Türkiye’nin sanıldığından çok daha büyük bir operasyonla karşı karşıya kaldığını, bunun da kritik dönemlerde yeniden ortaya çıkabileceği endişesini ciddiye alanlardanım. Bunu komplo düşkünlüğü olarak algılayanlara ya da olup biteni hafife alanlara söyleyeceğim tek söz şu: Bu bir operasyondur ve Tayyip Erdoğan’ın şahsında Türkiye’yi ve geleceğimizi hedef alıyor, almaya da devam edecek.
Daha önce bu operasyonun ekonomik boyutlarının önemli olduğunu, ancak bunu daha çok bir araç olarak görmek gerektiğini ifade etmiştim. Kastımı biraz daha açayım. Türkiye’nin halihazırdaki ekonomik istikrarı; siyasetini ve bölgesel hamlelerini ayakta tutan en önemli unsurlardan birisi. O nedenle bu istikrarın sahici olmadığını, hatta yeri geldiğinde kolayca kırılgan hale gelebildiğini göstermek için çırpınan çevreler, ekonomik dengeler üzerinden Türkiye’nin bölgesel etkinliğini ve muhtemel hamlelerini kuşatmaya çabalıyor.
Biraz geriye dönüp bakalım. Kuvvetle muhtemel Türkiye, uluslararası sistemin can alıcı bir yerine, sinir uçlarına dokundu. Bu durum, Suriye ve Irak başta olmak üzere Ankara’nın belli çevreleri hayli rahatsız eden politikalarının yanı sıra, yakın gelecekte bu ‘bağımsızlık’ alanını genişletme potansiyeline sahip olması üzerinden okunmalı.
***
Hatırlayanlar olacaktır.

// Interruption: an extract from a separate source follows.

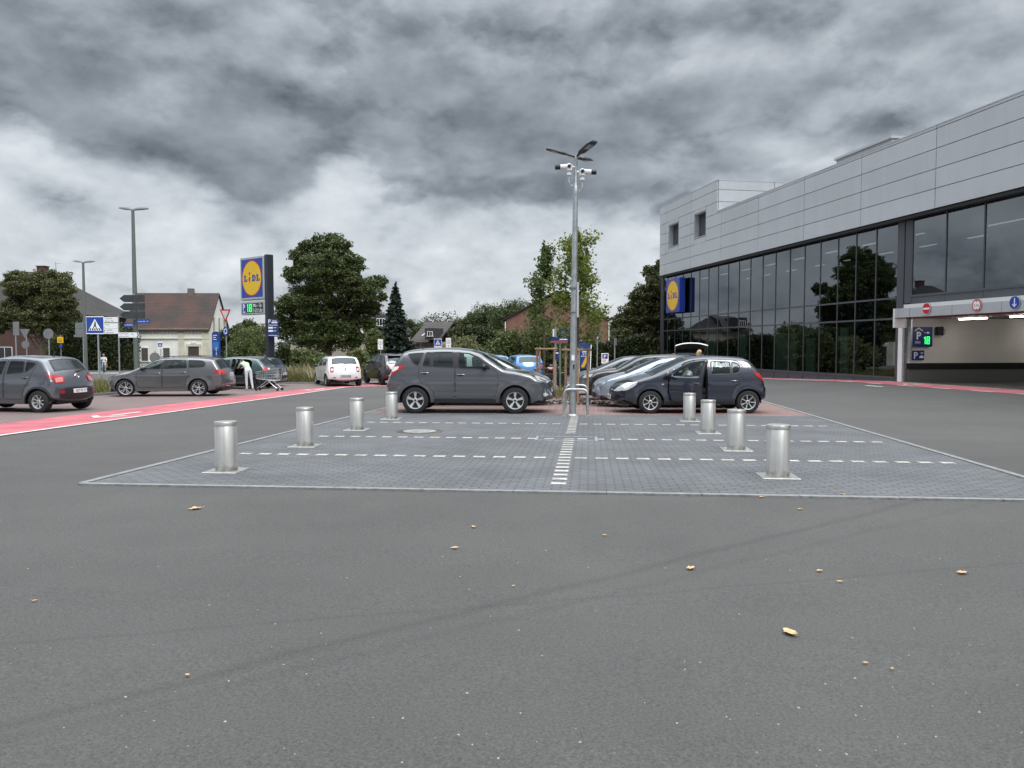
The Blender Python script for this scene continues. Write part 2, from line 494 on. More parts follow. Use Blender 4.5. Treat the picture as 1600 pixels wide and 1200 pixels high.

Türkiye’de Tayyip Erdoğan’ı hedef alan tüm operasyonların ortak bir noktası vardı. Erdoğan’ın ‘öngürülemez’ bir lider olarak görülmesi ve bu özelliğin sıkça bir tehdit olarak tanımlanması. Nitekim Davos’ta yaşanan ‘one minute’ krizi örneğinde olduğu gibi bu durum, bölgedeki tüm dengeleri bir anda değiştirebilecek bir özellik olarak görülüyor.
Daha sonra operasyonun temel vurgusu başka bir yönde ilerlemeye başladı. Bu kez Erdoğan’ın ‘diktatör’lüğüne kadar giden bir dizi kampanya, üstelik çok ilginç/farklı çevreler eliyle dile getirilmeye başlandı. AK Parti’yi gövde olarak hedef almamaya özen gösteren, daha çok Erdoğan’ın şahsı üzerinden devam eden bu hamlenin, Gezi Park eylemleriyle sokağa taşındığı, daha doğrusu sokak provasının yapıldığı da rahatlıkla söylenebilir.
Kuşkusuz Türkiye’nin son derece hassas ve kolayca harekete geçirilebilen fay hatları var. Kürt sorunu ve onun üzerinden ortaya çıkan terör, bu başlıkta ele alınabilir. Bu alanda atılan adımların, özellikle müzakere süreciyle birlikte sonuç alıcı bir yöne doğru ilerlemesi, birtakım çevreleri çok daha hassas bir fay hattına yöneltti. Mezhep ayrılığı üzerinden tanımlanan bu durumun/sorunun, kolayca bir çatışmaya dönüşeceğini hesaplayanlar, Gezi Parkı parantezinde belli ki ciddi bir prova yaptılar.
***
Tam da bu nedenle Başbakan Erdoğan’ın Alevi açılımını tekrar gündeme taşıması önemli, manidar ve bir o kadar da gerekli. Bu sürecin kolay olmadığını, Alevi Çalıştayları döneminde hep birlikte görmüştük. Ama iki şey daha görmüştük. Birincisi istediğimiz zaman bir masanın etrafında konuşmak mümkün. İkincisi sizin ilgilenmediğiniz her sorun, başkalarını tarafından size karşı en sert biçimde kullanılmaya açıktır. Nitekim son dört haftanın bilançosunda özellikle bir kıta Avrupası ülkesinin ısrarla ve inatla öne çıkması, bu soruna yaptığı yatırımla ilgili.
Konuşmalı Türkiye. Kürt sorununda alınan mesafenin yegane nedeni cesurca konuşabilmemizdi, ki bunu daha da ileriye taşımak zorundayız. Aynı cesareti mezhep merkezli sorun ya da algılar üzerinden denemek, bir daha denemek, hatta sonuna kadar konuşabilmek gerekiyor.
Çözüm burada ve operasyonu engelleyebilmenin tek yolu da bu.